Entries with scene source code
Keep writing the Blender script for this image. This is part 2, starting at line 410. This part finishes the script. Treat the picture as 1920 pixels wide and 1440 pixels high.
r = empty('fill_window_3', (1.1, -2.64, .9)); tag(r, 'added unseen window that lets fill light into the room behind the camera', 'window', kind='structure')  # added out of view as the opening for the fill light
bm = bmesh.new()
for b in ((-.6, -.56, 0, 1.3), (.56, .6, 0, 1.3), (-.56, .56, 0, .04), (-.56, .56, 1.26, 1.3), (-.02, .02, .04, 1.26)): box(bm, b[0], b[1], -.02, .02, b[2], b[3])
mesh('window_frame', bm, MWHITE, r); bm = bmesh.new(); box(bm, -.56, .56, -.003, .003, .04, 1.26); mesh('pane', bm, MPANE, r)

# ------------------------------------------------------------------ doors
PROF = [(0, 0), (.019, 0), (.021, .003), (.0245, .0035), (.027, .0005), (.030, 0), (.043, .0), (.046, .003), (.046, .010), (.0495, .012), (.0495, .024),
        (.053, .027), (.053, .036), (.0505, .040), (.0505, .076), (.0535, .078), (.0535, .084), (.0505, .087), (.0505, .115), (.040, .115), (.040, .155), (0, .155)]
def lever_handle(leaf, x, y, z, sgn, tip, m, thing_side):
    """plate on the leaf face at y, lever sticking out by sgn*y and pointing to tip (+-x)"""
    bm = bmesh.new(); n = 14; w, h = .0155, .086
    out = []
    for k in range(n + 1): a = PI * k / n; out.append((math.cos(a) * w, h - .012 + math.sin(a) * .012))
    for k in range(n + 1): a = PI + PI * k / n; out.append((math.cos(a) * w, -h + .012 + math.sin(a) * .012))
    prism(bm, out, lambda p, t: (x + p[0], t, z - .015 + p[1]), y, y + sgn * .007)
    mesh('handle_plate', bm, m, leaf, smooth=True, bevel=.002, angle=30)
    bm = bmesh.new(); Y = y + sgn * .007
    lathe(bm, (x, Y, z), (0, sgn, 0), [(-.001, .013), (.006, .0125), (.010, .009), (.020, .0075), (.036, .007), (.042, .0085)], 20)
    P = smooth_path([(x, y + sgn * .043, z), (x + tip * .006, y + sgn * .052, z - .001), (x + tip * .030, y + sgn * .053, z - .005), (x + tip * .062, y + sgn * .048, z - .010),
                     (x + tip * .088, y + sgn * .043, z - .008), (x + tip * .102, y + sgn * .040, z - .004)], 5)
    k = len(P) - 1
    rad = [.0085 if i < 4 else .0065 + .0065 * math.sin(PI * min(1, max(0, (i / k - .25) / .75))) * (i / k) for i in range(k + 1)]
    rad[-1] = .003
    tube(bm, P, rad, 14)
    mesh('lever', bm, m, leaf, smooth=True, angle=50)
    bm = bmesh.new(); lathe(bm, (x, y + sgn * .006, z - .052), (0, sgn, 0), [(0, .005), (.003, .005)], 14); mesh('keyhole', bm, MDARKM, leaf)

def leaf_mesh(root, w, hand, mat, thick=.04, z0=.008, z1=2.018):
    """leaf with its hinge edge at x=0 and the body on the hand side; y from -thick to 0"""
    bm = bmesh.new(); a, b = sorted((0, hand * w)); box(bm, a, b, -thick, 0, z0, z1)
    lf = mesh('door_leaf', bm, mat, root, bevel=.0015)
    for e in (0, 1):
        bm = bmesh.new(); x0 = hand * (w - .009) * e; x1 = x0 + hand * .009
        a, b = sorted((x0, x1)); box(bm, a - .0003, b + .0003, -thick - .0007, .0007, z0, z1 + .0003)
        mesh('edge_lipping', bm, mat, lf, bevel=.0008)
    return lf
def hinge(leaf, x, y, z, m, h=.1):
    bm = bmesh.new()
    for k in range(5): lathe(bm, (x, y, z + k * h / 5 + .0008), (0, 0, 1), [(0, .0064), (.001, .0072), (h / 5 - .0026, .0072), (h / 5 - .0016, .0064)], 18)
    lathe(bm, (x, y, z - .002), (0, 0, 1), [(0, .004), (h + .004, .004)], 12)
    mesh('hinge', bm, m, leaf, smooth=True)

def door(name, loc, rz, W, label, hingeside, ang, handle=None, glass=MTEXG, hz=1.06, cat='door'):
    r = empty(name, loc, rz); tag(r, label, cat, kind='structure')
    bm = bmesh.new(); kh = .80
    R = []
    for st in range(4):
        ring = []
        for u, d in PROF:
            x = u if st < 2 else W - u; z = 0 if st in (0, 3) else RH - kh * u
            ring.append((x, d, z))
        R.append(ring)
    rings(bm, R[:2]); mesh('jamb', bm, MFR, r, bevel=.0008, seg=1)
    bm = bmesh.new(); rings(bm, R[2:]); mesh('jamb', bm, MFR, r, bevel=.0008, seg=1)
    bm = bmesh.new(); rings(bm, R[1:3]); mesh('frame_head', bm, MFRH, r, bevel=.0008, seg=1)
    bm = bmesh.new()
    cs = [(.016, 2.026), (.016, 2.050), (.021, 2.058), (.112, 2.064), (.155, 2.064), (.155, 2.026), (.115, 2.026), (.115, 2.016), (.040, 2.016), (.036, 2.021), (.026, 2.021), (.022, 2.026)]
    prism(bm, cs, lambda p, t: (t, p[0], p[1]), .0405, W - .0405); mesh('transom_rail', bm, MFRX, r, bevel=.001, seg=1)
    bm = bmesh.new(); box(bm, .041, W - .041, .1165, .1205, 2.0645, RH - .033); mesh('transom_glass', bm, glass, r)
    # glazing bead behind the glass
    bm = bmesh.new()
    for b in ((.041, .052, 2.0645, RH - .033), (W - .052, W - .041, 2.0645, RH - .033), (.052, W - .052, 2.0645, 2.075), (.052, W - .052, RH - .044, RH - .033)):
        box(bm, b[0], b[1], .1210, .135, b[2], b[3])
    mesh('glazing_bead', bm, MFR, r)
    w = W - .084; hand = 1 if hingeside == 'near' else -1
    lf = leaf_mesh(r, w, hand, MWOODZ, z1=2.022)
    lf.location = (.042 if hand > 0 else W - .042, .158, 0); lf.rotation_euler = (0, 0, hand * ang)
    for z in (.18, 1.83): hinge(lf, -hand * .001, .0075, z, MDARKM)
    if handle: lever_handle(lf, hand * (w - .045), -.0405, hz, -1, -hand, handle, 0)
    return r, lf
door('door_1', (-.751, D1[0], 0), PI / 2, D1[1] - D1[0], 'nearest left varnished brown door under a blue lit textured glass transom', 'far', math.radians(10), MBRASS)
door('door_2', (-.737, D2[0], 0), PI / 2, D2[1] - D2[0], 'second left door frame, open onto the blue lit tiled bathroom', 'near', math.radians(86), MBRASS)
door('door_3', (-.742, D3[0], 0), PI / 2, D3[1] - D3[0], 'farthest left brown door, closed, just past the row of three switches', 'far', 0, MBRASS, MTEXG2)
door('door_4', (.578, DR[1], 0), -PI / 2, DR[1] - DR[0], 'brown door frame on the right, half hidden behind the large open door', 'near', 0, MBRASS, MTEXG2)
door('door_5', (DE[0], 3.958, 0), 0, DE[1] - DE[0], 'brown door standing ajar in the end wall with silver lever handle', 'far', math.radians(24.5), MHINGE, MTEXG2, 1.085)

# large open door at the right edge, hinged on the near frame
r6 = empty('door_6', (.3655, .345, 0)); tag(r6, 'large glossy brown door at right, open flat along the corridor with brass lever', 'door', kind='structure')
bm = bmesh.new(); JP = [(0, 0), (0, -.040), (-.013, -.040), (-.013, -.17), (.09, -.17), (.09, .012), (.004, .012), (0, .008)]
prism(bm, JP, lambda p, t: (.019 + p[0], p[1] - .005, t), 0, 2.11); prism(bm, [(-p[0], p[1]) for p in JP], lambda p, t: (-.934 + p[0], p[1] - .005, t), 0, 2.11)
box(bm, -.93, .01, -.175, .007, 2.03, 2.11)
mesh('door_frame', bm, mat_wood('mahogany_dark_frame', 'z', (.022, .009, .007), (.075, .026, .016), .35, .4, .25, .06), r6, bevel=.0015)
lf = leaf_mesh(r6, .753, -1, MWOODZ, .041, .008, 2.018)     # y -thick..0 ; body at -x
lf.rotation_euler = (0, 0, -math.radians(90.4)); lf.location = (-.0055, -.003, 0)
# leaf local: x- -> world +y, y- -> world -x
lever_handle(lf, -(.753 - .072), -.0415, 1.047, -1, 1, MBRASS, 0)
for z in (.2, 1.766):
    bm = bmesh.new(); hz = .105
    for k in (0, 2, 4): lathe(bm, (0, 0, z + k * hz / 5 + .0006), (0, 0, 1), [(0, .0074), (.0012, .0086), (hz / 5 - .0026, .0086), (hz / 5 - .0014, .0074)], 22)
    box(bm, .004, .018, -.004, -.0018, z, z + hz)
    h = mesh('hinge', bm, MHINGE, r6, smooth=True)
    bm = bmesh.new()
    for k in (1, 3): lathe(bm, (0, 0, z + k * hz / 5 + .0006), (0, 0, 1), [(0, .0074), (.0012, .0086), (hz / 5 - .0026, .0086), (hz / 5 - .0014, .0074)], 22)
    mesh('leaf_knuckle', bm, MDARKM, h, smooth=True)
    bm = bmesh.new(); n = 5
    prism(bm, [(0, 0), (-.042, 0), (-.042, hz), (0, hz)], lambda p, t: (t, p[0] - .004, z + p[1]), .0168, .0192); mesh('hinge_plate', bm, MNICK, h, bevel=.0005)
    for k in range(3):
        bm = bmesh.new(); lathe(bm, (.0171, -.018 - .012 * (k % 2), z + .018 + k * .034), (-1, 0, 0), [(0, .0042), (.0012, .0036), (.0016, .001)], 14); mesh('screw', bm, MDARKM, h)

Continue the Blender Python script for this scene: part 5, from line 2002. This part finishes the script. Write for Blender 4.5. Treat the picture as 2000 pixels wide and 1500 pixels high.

### WHAT IS NEEDED
Above are the records; please copy exactly their first line and each line after it through the line containing "mesh('window_frame', bm, MWHITE, r);", and no line after that.

### RESULT OF THE TASK
Keep writing the Blender script for this image. This is part 2, starting at line 410. This part finishes the script. Treat the picture as 1920 pixels wide and 1440 pixels high.
r = empty('fill_window_3', (1.1, -2.64, .9)); tag(r, 'added unseen window that lets fill light into the room behind the camera', 'window', kind='structure')  # added out of view as the opening for the fill light
bm = bmesh.new()
for b in ((-.6, -.56, 0, 1.3), (.56, .6, 0, 1.3), (-.56, .56, 0, .04), (-.56, .56, 1.26, 1.3), (-.02, .02, .04, 1.26)): box(bm, b[0], b[1], -.02, .02, b[2], b[3])
mesh('window_frame', bm, MWHITE, r); bm = bmesh.new(); box(bm, -.56, .56, -.003, .003, .04, 1.26); mesh('pane', bm, MPANE, r)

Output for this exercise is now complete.